Pretendere che la soluzione di quel caso possa adattarsi a tutti i casi similari è un po’ una forzatura. E’ come pretendere che un abito cucito su misura per una persona possa andare bene per tutte le altre persone che hanno la stessa età di quell’individuo. Ma non è così.

Perché la giurisprudenza muta orientamento.

Io oserei dire che la premessa è errata: non è la giurisprudenza che muta orientamento, piuttosto è la  giurisprudenza che decide in base ai criteri ermeneutici ritenuti più adeguati al caso concreto.

Siamo noi che abbiamo costruito gli orientamenti giurisprudenziali e le massime.
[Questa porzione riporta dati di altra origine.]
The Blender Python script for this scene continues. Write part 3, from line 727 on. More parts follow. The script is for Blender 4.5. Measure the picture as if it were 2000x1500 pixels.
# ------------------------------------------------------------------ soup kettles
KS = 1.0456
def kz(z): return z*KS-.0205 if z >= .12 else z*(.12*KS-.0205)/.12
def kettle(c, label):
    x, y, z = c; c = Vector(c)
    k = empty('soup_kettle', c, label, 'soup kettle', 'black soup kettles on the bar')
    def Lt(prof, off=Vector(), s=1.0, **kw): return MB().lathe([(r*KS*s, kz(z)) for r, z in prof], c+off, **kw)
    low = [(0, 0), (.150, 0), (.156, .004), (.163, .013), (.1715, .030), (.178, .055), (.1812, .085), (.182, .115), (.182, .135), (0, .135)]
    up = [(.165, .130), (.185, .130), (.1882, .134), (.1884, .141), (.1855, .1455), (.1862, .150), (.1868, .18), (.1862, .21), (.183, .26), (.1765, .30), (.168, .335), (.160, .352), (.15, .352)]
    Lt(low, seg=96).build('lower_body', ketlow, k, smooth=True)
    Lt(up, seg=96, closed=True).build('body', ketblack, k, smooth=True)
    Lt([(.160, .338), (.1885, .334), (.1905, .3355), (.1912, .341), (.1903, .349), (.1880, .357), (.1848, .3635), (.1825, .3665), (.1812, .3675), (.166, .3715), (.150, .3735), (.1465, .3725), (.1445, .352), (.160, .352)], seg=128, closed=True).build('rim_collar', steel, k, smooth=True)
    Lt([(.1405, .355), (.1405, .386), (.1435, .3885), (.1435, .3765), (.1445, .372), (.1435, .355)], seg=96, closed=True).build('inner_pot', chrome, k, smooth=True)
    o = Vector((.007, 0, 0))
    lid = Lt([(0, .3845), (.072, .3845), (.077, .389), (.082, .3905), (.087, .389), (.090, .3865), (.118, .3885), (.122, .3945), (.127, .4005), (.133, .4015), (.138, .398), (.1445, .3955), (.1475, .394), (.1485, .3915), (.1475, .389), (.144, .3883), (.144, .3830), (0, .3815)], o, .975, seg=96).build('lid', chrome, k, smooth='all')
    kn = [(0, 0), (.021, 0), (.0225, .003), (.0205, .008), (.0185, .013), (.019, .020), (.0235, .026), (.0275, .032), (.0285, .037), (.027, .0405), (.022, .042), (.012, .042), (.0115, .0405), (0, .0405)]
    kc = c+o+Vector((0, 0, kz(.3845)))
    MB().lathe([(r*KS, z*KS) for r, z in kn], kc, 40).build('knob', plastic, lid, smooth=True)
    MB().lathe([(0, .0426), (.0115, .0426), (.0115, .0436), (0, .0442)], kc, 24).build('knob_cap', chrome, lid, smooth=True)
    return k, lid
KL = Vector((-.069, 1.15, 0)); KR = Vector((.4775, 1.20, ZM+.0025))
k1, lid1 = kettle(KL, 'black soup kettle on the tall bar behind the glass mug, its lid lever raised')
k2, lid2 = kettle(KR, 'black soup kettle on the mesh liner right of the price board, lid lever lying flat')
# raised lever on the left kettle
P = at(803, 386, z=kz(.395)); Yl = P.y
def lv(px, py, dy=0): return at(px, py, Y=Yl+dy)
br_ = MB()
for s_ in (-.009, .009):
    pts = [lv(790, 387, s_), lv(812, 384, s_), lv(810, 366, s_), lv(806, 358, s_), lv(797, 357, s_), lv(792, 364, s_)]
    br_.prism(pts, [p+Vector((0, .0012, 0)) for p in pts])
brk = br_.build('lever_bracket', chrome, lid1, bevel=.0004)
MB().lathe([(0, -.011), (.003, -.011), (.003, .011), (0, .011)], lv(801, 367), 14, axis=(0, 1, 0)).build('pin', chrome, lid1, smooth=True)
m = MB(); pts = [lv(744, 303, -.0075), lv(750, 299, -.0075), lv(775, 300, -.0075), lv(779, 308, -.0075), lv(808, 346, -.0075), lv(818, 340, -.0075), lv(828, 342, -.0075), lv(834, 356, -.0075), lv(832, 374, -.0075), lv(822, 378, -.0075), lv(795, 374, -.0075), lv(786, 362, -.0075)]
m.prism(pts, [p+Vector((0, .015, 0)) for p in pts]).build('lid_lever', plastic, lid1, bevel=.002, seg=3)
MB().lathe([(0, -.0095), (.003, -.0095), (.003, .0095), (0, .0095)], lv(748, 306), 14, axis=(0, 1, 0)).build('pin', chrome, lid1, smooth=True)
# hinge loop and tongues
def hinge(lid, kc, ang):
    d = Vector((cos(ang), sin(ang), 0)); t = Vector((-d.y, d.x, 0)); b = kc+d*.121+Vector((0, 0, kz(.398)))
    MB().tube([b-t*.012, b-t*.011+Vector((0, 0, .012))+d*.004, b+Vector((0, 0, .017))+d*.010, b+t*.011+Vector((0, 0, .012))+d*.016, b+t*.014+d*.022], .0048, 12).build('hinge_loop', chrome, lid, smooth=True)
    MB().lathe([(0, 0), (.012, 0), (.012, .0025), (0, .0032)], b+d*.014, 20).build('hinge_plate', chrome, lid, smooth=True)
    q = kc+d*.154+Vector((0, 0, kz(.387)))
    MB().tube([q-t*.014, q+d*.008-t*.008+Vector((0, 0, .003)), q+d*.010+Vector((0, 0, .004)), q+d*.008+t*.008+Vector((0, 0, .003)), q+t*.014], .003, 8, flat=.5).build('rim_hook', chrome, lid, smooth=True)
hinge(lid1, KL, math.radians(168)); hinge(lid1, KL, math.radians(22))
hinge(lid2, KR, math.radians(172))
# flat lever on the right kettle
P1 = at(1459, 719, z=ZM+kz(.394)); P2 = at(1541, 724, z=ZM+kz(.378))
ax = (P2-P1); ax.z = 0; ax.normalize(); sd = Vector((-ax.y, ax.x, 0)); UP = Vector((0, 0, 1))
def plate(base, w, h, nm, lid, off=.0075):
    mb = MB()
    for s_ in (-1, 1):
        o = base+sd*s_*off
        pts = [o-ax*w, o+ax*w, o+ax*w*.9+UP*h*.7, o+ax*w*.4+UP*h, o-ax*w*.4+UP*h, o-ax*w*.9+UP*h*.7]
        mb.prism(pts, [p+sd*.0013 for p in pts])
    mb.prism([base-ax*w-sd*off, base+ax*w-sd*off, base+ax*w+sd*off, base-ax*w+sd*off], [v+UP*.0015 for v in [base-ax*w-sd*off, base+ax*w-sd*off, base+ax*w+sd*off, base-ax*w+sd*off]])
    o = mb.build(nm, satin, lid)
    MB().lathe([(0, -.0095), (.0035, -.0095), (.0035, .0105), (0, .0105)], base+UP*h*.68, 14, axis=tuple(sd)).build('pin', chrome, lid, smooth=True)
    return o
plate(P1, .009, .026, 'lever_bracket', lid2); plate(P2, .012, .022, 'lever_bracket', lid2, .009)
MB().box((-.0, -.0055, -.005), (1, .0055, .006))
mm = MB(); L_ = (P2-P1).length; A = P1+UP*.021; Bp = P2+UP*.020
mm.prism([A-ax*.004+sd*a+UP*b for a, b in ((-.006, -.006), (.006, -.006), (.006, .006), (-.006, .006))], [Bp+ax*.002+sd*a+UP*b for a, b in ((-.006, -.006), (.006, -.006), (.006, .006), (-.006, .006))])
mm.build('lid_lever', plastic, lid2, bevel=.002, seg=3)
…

E nel momento in cui il giudice va fuori da quelli che sono i binari di tale orientamento consolidato o delle massime fino a quel tempo elaborate, allora, rimanendo soccombenti in un caso, siamo portati ad affermare che vi è stato un mutamento di orientamento.

Se vogliamo proprio usare tale terminologia, possiamo affermare che il giudice si viene a trovare, ad un certo punto, di fronte ad una situazione concreta che è molto diversa rispetto a quella prospettata da una delle parti in causa (che pone a fondamento un preesistente orientamento giurisprudenziale).

Nell’esercizio delle proprie funzioni giurisdizionali, il giudice, non se la sente di poter forzare quel caso così diverso e vestirlo con quella massima (o con quel principio) propugnati dalla parte ed elaborati a proposito di un caso simile (ma non uguale). Ed allora il giudice deciderà quel caso con la soluzione giuridica più idonea (per quel caso concreto).

Per il ricorrente la giurisprudenza avrà mutato orientamento. Per altri, invece, il giudice non ha mutato orientamento, ma ha solo da una diversa interpretazione, la più coerente ed adeguata per la soluzione di quel caso concreto (caso diverso da quell’altro caso concreto che aveva dato vita a quella massima ora “disattesa”).

In conclusione

L’utilizzo delle massime giurisprudenziali, oggi, rappresenta uno strumento indispensabile e di grande ausilio per l’addetto ai lavori, ma non è sufficiente, dovendo essere affiancato necessariamente dallo studio ed esame del testo integrale della decisione da cui quelle massime sono state tratte. Solo così si potrà cogliere, davvero, la reale portata dei principi giuridici professati dalle massime giurisprudenziali ed evitare di farne un uso inadeguato per la soluzione del caso concreto.